Dr Sharashkin, editor of English translation of The Ringing Cedars Series by Vladimir Megre.

“In the Russian original these books have a very special vibration. When reading the Russian originals of these books I have very strong bodily sensations — a wave of cold air running up and down my back and I get chills all the time…”

– Dr Sharashkin

About Dr Sharashkin

Series Editor, Co-translator, and Founder of Ringing Cedars Press — the publisher of the Ringing Cedars Series in English

Together with his wife he has translated into Russian Small is Beautiful and A Guide for the Perplexed by E.F. Schumacher, The Secret Life of Plants by Peter Tompkins and Christopher Bird, The Continuum Concept by Jean Liedloff and Birth without Violence by Frederick Leboyer.

During the 3-year translation process of the Ringing Cedars Series, Dr Sharashkin has checked every sentence of the English against the original Russian for the "feeling" content and emotional impact. The English translation has been refined until the same powerful response could be felt.

Dr Sharashkin explains:

“The Russian language is really a language of the heart.
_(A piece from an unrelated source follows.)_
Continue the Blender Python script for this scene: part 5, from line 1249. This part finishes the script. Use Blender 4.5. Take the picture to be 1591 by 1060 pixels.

It's of the same age as Sanskrit — so when you translate from this "language of the heart" into the English language — which is very pragmatic, very well-structured, very logical — it's really the language of the mind — you cannot just be translating words or even meanings of words — you need to be translating the experiences, the images, the feelings that stand behind the words and to rework the translation until the energy and vibration of the translation match that of the original.


Dr Sharashkin's Qualifications 

After receiving a Master's degree in Environmental Policy and Natural Resources Management from Indiana University at Bloomington, he headed the Conservation Finance and Economic Programme of the World Wide Fund for Nature (WWF Russia) in Moscow. During this time he also served as editor of Russia's largest environmental magazine, The Panda Times.

Dr Sharashkin wrote his doctoral dissertation on the spiritual, cultural and economic significance of the Russian dacha gardening movement, at the University of Missouri at Columbia.